Union Schools

By dhowell - Posted on 02 January 2008

Meetings were held and in October, 1867, the Union School was completed in the area known as the "old swail." The three-story brick structure cost $25,000. Bonds were issued for that amount, and the last was redeemed February 1, 1880. It was located on City Road on the site of the Junior High School.

On Macomb Street (Brewery Road) was a building on the Berger farm, which served as the Berger District School. Manchester village, in the early years also boasted a "select" school which was held in the basement of the present M. E. Church. This was taught by Mrs. Barnes and later by Miss Case. When the high school opened this school was discontinued.

Prof. E. C. Olney was the superintendent of the Union School and he remained for two years.

In the fall of 1876 the graduates met to form an alumni association and the first meeting was June 29, 1877. with E. M. Conklin the first president; C. F. Field, vice president; William Doty, secretary; and Willis Watkins, treasurer.

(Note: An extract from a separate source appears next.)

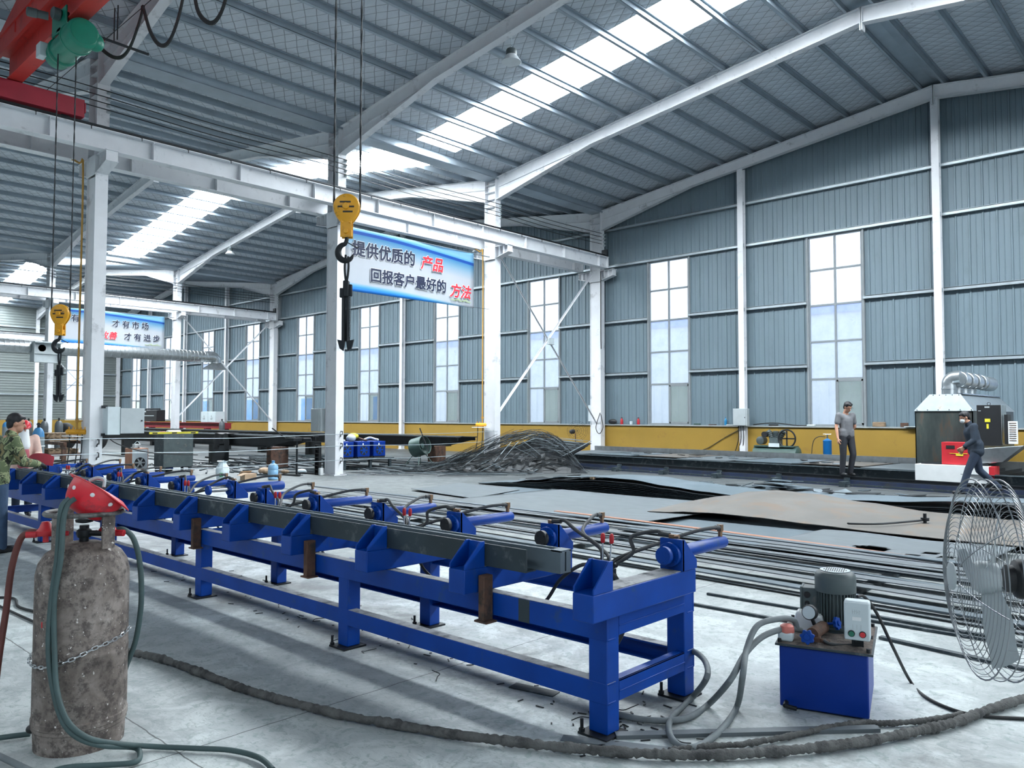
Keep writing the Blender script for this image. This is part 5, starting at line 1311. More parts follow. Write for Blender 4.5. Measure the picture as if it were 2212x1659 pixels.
one(M().tube([(-12.3, YW-.19, 1.2), (-12.9, YW-.19, .9), (-13.6, YW-.19, .5), (-14.2, YW-.19, .35)], .012, 8, 4), 'wall_cable', 'thin dark cable slanting down across the yellow wall left of the switch cabinet', 'cable', 'cable')
# ================================================================== LEFT AISLE: TABLES, WELDERS, BOTTLES
def table_beam(x0, x1, y, z, name, label, m='scrap', dep=.8):
    """long welding table of two dark H beams with slats; its right end tapers away"""
    r = T(name, label, 'work table', ((x0+x1)/2, y, 0))
    for k, yy in enumerate((y, y+dep)):
        b = M().box(x0, yy-.1, z-.03, x1, yy+.1, z).prism([(x0, z-.34), (x1-1.3, z-.34), (x1-.2, z-.13), (x1, z-.13), (x1, z-.02), (x0, z-.02)], 'y', yy-.01, yy+.01)
        b.box(x0, yy-.1, z-.36, x1-1.3, yy+.1, z-.33); b.build('edge_beam', m, r, smooth=0)
    s = M(); x = x0+.3
    while x < x1-.3: s.box(x, y, z-.02, x+.03, y+dep, z+.012); x += .45
    s.build('slats', 'plate', r, smooth=0)
    n_ = max(2, int((x1-x0)/3.4))
    for i in range(n_):
        x = x1-1.5-i*(x1-x0-2)/(n_-.5)
        M().box(x-.13, y+.1, 0, x+.13, y+dep-.1, z-.35).build('trestle_leg', 'rust' if i == 0 else m, r, smooth=0)
    return r
table_beam(-36, -20.55, 12.55, 1.0, 'welding_table', 'long dark beam welding table standing behind the two water bottles')
table_beam(-46, -19.0, 17.8, .92, 'welding_table', 'long dark beam welding table standing behind the three blue welders')
# torch stand and its black post
ts = T('torch_stand', 'thin black post with a clamp head standing between bottle and column', 'stand', (-18.76, 11.6, 0))
M().cyl((-18.76, 11.6, 0), (-18.76, 11.6, .93), .028, n=10).build('pole', 'iron', ts); M().box(-18.9, 11.5, 0, -18.6, 11.7, .02).build('base', 'iron', ts)
M().box(-18.95, 11.4, .93, -18.62, 11.75, 1.02).cyl((-18.9, 11.35, 1.0), (-19.2, 11.1, 1.28), .02, n=8).cyl((-18.6, 11.7, .97), (-18.45, 11.85, .97), .05, n=10).build('clamp_head', 'iron', ts, .01)
def welder(x, y, z, sx, sy, sz, body, side, name, label, fan_c='cabinet'):
    r = T(name, label, 'welding machine', (x, y, z))
    b = M().box(x-sx/2, y-sy/2, z+.04, x+sx/2, y+sy/2, z+sz).build('case', body, r, .01)
    M().box(x-sx/2+.02, y-sy/2-.004, z+.06, x+sx/2-.02, y-sy/2, z+sz-.03).build('side_panel', side, b, smooth=0)
    M().box(x+sx/2, y-sy/2+.02, z+.06, x+sx/2+.006, y+sy/2-.02, z+sz-.03).build('end_panel', side if side != 'orange' else 'boxgrey', b, .003)
    fr_ = min(sy, sz)*.32; c = Vector((x+sx/2+.008, y, z+.06+fr_+.03))
    M().cyl(c, c+Vector((.004, 0, 0)), fr_, n=24).build('fan_opening', 'black', b)
    f = M().cyl(c, c+Vector((.012, 0, 0)), fr_*.35, n=12)
    for q in range(6):
        a = q*PI/3; d = Vector((0, cos(a), sin(a))); f.ob(c+d*fr_*.6+Vector((.008, 0, 0)), (.002, 0, 0), d*fr_*.3, Vector((0, -sin(a), cos(a)))*fr_*.13)
    f.build('fan', fan_c, b)
    M().box(x+sx/2+.006, y-.05, z+sz-.12, x+sx/2+.009, y-.01, z+sz-.05).build('rating_plate', 'whiteplastic', b, smooth=0)
    h_ = M().tube([(x-sx/3, y, z+sz), (x-sx/3, y, z+sz+.035), (x+sx/3, y, z+sz+.035), (x+sx/3, y, z+sz)], .01, 6); h_.build('handle', 'black', r)
    M().box(x-sx/2, y-sy/2+.02, z, x-sx/2+.04, y+sy/2-.02, z+.04).box(x+sx/2-.04, y-sy/2+.02, z, x+sx/2, y+sy/2-.02, z+.04).build('skids', 'black', r, smooth=0)
    return r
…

In 1879, the Board of Education began publication of the annual catalog and lists the board of trustees as follows: Dr. W. S. Stowell, S. H. Perkins, Hon. J. D. Corey, G. 0. Van De Grift, J. D. Van Duyn and M. D. Case.

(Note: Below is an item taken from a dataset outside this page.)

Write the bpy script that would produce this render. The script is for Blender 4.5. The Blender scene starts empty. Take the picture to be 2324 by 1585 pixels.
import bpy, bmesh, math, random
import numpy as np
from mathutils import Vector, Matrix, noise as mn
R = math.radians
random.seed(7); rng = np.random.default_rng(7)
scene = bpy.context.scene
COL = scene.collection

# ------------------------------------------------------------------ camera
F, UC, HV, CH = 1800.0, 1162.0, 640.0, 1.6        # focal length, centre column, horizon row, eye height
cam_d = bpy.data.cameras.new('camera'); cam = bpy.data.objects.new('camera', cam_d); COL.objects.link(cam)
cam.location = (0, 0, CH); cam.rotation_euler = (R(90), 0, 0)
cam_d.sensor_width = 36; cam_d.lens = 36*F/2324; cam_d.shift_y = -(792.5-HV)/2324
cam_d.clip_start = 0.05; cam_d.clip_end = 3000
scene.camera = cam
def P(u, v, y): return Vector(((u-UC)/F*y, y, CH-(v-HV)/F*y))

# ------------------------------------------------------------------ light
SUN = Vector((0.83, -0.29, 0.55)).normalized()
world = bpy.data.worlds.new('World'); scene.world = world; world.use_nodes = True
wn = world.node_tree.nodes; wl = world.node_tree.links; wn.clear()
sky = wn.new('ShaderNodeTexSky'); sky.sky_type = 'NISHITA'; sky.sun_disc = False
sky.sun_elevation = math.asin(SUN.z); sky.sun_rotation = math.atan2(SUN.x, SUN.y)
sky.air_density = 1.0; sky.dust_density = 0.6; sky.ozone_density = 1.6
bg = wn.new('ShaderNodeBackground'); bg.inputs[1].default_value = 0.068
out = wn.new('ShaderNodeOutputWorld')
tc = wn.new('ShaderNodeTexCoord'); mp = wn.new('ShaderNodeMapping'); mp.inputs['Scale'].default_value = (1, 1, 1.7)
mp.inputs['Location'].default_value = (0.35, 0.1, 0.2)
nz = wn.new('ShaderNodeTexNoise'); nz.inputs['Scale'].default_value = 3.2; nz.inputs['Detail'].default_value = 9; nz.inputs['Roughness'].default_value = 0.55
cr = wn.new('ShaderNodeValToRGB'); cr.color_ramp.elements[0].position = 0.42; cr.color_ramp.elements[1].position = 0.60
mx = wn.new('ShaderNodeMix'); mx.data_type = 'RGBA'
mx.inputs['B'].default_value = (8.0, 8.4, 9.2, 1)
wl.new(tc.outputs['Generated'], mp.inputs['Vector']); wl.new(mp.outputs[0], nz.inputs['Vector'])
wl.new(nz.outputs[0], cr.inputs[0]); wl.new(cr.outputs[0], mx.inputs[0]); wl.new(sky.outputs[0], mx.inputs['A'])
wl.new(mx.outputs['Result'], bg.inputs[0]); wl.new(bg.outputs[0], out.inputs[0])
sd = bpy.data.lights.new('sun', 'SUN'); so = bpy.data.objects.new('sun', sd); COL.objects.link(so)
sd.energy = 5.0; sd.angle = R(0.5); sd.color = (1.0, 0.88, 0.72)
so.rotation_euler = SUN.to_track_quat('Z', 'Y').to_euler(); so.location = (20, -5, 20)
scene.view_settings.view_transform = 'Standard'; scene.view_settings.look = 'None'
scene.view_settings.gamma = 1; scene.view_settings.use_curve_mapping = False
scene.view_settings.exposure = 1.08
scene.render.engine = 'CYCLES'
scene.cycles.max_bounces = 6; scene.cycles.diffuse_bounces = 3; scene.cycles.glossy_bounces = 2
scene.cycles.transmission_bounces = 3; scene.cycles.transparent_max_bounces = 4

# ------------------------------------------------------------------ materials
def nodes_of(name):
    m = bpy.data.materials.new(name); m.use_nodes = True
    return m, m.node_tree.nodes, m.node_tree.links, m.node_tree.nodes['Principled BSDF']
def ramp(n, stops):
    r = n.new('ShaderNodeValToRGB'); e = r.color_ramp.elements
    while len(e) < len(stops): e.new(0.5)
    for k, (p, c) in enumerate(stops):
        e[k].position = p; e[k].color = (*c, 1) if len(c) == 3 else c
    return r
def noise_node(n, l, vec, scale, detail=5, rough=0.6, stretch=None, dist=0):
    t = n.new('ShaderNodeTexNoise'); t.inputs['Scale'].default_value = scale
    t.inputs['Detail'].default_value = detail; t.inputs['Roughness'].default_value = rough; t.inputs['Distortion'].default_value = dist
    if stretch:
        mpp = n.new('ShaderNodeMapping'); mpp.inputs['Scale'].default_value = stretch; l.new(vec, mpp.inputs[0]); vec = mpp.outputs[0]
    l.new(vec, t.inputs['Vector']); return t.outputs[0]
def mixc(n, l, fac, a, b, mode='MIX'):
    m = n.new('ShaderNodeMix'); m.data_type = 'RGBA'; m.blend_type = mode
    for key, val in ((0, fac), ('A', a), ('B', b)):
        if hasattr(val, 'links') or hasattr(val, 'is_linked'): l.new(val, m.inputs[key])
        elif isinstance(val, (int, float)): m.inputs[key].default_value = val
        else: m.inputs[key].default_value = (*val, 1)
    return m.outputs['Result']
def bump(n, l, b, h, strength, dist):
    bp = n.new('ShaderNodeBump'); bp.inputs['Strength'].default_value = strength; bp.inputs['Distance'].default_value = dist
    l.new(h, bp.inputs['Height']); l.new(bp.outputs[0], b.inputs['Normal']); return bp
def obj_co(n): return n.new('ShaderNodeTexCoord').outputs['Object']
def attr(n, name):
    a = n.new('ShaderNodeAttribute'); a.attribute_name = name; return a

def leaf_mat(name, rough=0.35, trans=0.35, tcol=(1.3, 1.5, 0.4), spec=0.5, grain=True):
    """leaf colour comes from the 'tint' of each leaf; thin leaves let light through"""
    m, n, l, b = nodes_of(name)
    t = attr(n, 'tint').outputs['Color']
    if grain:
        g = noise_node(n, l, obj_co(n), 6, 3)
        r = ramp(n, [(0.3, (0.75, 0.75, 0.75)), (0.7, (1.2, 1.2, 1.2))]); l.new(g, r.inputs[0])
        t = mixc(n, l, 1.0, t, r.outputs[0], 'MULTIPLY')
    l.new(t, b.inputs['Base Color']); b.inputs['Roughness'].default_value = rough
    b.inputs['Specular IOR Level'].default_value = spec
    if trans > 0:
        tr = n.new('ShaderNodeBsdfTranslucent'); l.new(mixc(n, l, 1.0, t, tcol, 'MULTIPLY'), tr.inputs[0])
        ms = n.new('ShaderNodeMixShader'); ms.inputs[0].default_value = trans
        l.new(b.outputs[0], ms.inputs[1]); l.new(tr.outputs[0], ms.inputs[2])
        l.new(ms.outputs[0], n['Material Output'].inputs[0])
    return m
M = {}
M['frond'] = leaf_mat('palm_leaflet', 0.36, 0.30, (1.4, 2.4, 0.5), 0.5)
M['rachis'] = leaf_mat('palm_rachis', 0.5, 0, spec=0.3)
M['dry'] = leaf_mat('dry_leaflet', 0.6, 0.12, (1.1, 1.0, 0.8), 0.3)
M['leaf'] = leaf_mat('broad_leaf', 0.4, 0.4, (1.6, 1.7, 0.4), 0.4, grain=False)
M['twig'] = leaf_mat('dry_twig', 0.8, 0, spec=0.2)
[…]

Three courses were offered: classical, modern language, and full English. The classical was similar to academic; modern language was designed for those going to college; and full English course prepared students for "business or teaching in the district schools."

Students had to pass an examination in "math, spelling, geography, English grammer and reading" before entering high school. Tuition was $15 a year. There were 3 terms: Sept. 1 to Dec. 19; Jan. 5 to March 26; and April 5 to June 25. Room and board was offered by residents and the cost was $2 to $3 a week and rooms from 50¢ to 75¢ a week.